Le retour nous impose aussi de regarder en face. Le creux devient donc une surface. Regarder en face, c’est être prêt à voir la fin tracée comme le commencement des évènements passés.

J’ai choisi de regarder en face la fin des deux grands penseurs de la faim au Brésil : Josué de Castro et Glauber Rocha. Que ces notes d’un retour à la famine du pays natal soient l’hommage à ceux qui, avant moi, n’ont pas eu peur de regarder le creux en face – dans la face du creux.

Il s’agit donc du début de la fin. La fin de deux trajectoires de vie. La fin d’une époque aussi. La fin comme principe organisateur de la répétition d’une scène, celle du retour. Dans ce cas le retour de la faim sur leur pays natal. Plus loin encore : la fin comme principe qui tire le fil, poussant les limites d’un pays natal ; pourrait-on dire : la fin qui tisse un pays natal comme le devenir – pour emprunter le terme de l’écrivain Édouard Glissant – d’un Tout-Monde ?

Comme il s’agit de plusieurs fins sur la trace de ce retour, il importera de revisiter l’écriture de l’unique roman – et dernier texte – écrit par Josué de Castro. Après avoir dû quitter le poste d’ambassadeur en chef de la délégation du Brésil à l’ONU, auquel il avait été désigné en 1962 par le président d’alors, João Goulart, et lorsque ses droits furent révoqués le 9 avril 1964, Josué, interdit de revenir au Brésil, s’exile à Paris et écrit en 1965 le livre intitulé Homens e Caranguejos [1]. Les interrogations de l’auteur sur le livre l’annoncent ainsi :

« Mais ce livre est-il vraiment un roman ? Ou est-il bien plus un livre de mémoire ? Peut-être, sous certains aspects, une autobiographie ? Je ne sais pas. (…) Le thème de ce livre est la découverte de la faim lors de mes années d’enfance, dans les marais de la ville de Recife (…). Le phénomène s’est révélé spontanément à mes yeux dans les mangroves du Capibaribe, dans les quartiers misérables de la ville de Recife. (…) Voilà ce que fut ma Sorbonne : la bourbe des palétuviers de Recife bouillonnante de crabes et peuplée d’êtres humains faits de chair de crabes, pensant et sentant comme crabe. Êtres amphibiens – habitants de la terre et de l’eau, moitié homme et moitié bête. »

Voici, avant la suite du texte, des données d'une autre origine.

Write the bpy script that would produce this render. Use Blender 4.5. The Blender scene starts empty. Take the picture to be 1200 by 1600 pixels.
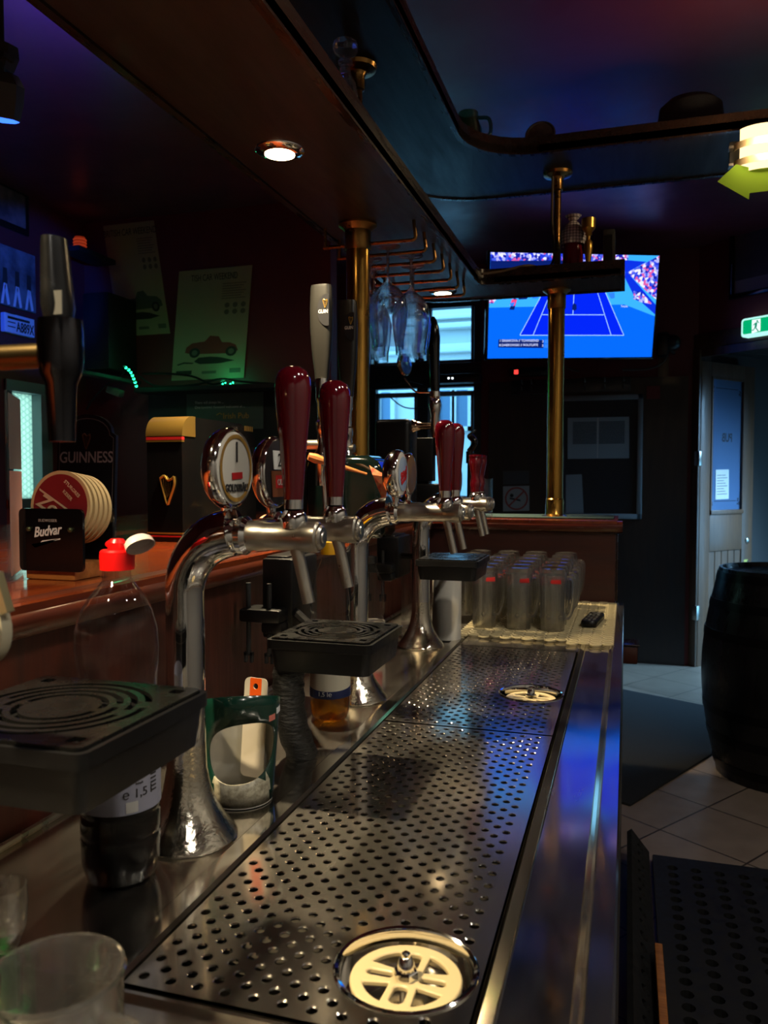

L’hybridité du genre (roman, autobiographie et mémoire) se sera laissé marquer par l’hybridité de ces corps de la faim, moitié homme, moitié bête. Le rapport littéraire finit par laisser entrevoir, au sein de la mélancolie propre à l’auteur, une manière distincte de montrer ce que son discours de la faim, alors qu’il était homme public, cherchait à consolider.

Une matière boueuse qui subsiste dans le texte, un mélange entre la bourbe du palétuvier et la bave verte que salivait la bouche de la faim et qui ne cache pas les racines mélancoliques de la bile humaine, de cet intérieur distordu et noir, vomi comme frange inhumaine de l’idée même de l’humanité.

N’oublions pas que ni Josué ni Glauber n’ont manqué, dans leurs années d’exil, de continuer d’une manière ou d’une autre à combattre la faim dans le monde.

Une vraie critique de la connaissance en tant que produit de la société civilisée, représentée par la Sorbonne citée ci-dessus, se laisse entrevoir chez cet humaniste ici défiguré par la faim de son pays, par son pays en famine et sa condition d’ordonnance et d’exil forcé.

L’exil de Glauber le cinéaste semble avoir été encore plus radical. Dans une interview à son confrère portugais Manuel Carvalheiro, publiée postérieurement en 1981 dans le Jornal do Brasil, nous lisons : « Tu as sauvé ma vie. Si je n’étais pas venu au Portugal, je serais mort à Paris. » Le cinéaste portugais ne prend pas au sérieux la constatation dramatique de Glauber. Cela doit être de l’exagération. Mais Glauber commence à tousser et, avant même d’arriver à Sintra, près de Lisbonne, demande qu’on lui prête un mouchoir – et tousse du sang.

Toujours dans cette interview, Glauber déclare : « Maintenant, je suis occupé à déflagrer un processus culturel que j’appelle de révolution atlantique – qui se développera par la recherche des racines esthétiques d’un monde nouveau, en séparant le problème politique du problème esthétique et en expliquant clairement que la fonction politique de l’esthétique est l’éducation spirituelle. »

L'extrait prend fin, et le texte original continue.